▶ **Goal**:
Extract each line of the data and write it out again exactly.

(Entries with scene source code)
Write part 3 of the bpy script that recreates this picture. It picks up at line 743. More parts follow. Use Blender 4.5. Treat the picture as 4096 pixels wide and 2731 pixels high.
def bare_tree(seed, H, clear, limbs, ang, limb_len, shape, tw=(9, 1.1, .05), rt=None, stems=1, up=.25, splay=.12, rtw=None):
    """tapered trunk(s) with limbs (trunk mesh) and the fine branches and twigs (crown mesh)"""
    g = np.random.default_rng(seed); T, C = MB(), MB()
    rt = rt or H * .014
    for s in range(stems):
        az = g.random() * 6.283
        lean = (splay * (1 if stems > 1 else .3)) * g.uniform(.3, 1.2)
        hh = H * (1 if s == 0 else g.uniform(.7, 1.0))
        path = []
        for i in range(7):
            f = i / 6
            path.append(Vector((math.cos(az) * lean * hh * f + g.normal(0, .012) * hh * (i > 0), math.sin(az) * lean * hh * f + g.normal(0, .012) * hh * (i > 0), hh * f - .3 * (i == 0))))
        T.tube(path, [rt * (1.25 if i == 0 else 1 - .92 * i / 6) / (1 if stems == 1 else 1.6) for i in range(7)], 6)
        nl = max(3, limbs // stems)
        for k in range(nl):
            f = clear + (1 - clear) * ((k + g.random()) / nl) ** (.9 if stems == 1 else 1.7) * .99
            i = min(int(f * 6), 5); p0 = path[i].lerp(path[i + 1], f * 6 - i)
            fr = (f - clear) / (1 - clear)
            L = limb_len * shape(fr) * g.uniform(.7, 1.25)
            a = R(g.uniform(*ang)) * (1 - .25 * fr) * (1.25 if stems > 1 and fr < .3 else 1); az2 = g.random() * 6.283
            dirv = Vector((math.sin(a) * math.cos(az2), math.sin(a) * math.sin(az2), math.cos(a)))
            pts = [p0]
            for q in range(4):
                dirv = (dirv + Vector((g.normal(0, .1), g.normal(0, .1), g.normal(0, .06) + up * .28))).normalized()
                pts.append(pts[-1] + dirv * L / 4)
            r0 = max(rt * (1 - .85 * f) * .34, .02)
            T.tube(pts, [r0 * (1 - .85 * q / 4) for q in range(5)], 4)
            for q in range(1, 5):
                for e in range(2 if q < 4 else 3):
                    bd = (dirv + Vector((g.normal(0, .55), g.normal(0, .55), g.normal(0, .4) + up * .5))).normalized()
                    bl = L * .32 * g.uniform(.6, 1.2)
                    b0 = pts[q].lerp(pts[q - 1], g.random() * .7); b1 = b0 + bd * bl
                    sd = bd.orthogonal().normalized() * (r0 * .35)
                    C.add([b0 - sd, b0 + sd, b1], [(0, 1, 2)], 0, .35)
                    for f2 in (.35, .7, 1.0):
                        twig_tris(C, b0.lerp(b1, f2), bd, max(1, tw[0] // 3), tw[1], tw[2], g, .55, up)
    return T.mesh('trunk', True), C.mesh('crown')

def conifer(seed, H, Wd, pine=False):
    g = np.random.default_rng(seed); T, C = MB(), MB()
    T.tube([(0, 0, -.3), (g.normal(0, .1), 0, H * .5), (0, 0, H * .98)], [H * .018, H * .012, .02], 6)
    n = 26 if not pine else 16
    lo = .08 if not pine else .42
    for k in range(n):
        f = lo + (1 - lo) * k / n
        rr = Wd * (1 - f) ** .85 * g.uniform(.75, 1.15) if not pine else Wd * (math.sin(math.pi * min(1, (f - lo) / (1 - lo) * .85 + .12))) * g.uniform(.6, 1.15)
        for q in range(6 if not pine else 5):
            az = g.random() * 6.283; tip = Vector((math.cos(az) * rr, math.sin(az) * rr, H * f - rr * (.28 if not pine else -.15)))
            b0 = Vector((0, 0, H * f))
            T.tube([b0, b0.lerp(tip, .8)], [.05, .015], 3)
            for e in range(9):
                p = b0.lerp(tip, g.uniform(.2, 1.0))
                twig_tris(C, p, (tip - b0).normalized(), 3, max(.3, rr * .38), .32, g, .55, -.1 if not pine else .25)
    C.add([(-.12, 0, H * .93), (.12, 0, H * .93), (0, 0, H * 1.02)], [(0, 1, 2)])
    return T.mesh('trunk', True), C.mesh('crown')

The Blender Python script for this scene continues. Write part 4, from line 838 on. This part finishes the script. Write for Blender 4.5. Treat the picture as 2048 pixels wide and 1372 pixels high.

▶ **Reply**:
Write part 3 of the bpy script that recreates this picture. It picks up at line 743. More parts follow. Use Blender 4.5. Treat the picture as 4096 pixels wide and 2731 pixels high.
def bare_tree(seed, H, clear, limbs, ang, limb_len, shape, tw=(9, 1.1, .05), rt=None, stems=1, up=.25, splay=.12, rtw=None):
    """tapered trunk(s) with limbs (trunk mesh) and the fine branches and twigs (crown mesh)"""
    g = np.random.default_rng(seed); T, C = MB(), MB()
    rt = rt or H * .014
    for s in range(stems):
        az = g.random() * 6.283
        lean = (splay * (1 if stems > 1 else .3)) * g.uniform(.3, 1.2)
        hh = H * (1 if s == 0 else g.uniform(.7, 1.0))
        path = []
        for i in range(7):
            f = i / 6
            path.append(Vector((math.cos(az) * lean * hh * f + g.normal(0, .012) * hh * (i > 0), math.sin(az) * lean * hh * f + g.normal(0, .012) * hh * (i > 0), hh * f - .3 * (i == 0))))
        T.tube(path, [rt * (1.25 if i == 0 else 1 - .92 * i / 6) / (1 if stems == 1 else 1.6) for i in range(7)], 6)
        nl = max(3, limbs // stems)
        for k in range(nl):
            f = clear + (1 - clear) * ((k + g.random()) / nl) ** (.9 if stems == 1 else 1.7) * .99
            i = min(int(f * 6), 5); p0 = path[i].lerp(path[i + 1], f * 6 - i)
            fr = (f - clear) / (1 - clear)
            L = limb_len * shape(fr) * g.uniform(.7, 1.25)
            a = R(g.uniform(*ang)) * (1 - .25 * fr) * (1.25 if stems > 1 and fr < .3 else 1); az2 = g.random() * 6.283
            dirv = Vector((math.sin(a) * math.cos(az2), math.sin(a) * math.sin(az2), math.cos(a)))
            pts = [p0]
            for q in range(4):
                dirv = (dirv + Vector((g.normal(0, .1), g.normal(0, .1), g.normal(0, .06) + up * .28))).normalized()
                pts.append(pts[-1] + dirv * L / 4)
            r0 = max(rt * (1 - .85 * f) * .34, .02)
            T.tube(pts, [r0 * (1 - .85 * q / 4) for q in range(5)], 4)
            for q in range(1, 5):
                for e in range(2 if q < 4 else 3):
                    bd = (dirv + Vector((g.normal(0, .55), g.normal(0, .55), g.normal(0, .4) + up * .5))).normalized()
                    bl = L * .32 * g.uniform(.6, 1.2)
                    b0 = pts[q].lerp(pts[q - 1], g.random() * .7); b1 = b0 + bd * bl
                    sd = bd.orthogonal().normalized() * (r0 * .35)
                    C.add([b0 - sd, b0 + sd, b1], [(0, 1, 2)], 0, .35)
                    for f2 in (.35, .7, 1.0):
                        twig_tris(C, b0.lerp(b1, f2), bd, max(1, tw[0] // 3), tw[1], tw[2], g, .55, up)
    return T.mesh('trunk', True), C.mesh('crown')

def conifer(seed, H, Wd, pine=False):
    g = np.random.default_rng(seed); T, C = MB(), MB()
    T.tube([(0, 0, -.3), (g.normal(0, .1), 0, H * .5), (0, 0, H * .98)], [H * .018, H * .012, .02], 6)
    n = 26 if not pine else 16
    lo = .08 if not pine else .42
    for k in range(n):
        f = lo + (1 - lo) * k / n
        rr = Wd * (1 - f) ** .85 * g.uniform(.75, 1.15) if not pine else Wd * (math.sin(math.pi * min(1, (f - lo) / (1 - lo) * .85 + .12))) * g.uniform(.6, 1.15)
        for q in range(6 if not pine else 5):
            az = g.random() * 6.283; tip = Vector((math.cos(az) * rr, math.sin(az) * rr, H * f - rr * (.28 if not pine else -.15)))
            b0 = Vector((0, 0, H * f))
            T.tube([b0, b0.lerp(tip, .8)], [.05, .015], 3)
            for e in range(9):
                p = b0.lerp(tip, g.uniform(.2, 1.0))
                twig_tris(C, p, (tip - b0).normalized(), 3, max(.3, rr * .38), .32, g, .55, -.1 if not pine else .25)
    C.add([(-.12, 0, H * .93), (.12, 0, H * .93), (0, 0, H * 1.02)], [(0, 1, 2)])
    return T.mesh('trunk', True), C.mesh('crown')

The Blender Python script for this scene continues. Write part 4, from line 838 on. This part finishes the script. Write for Blender 4.5. Treat the picture as 2048 pixels wide and 1372 pixels high.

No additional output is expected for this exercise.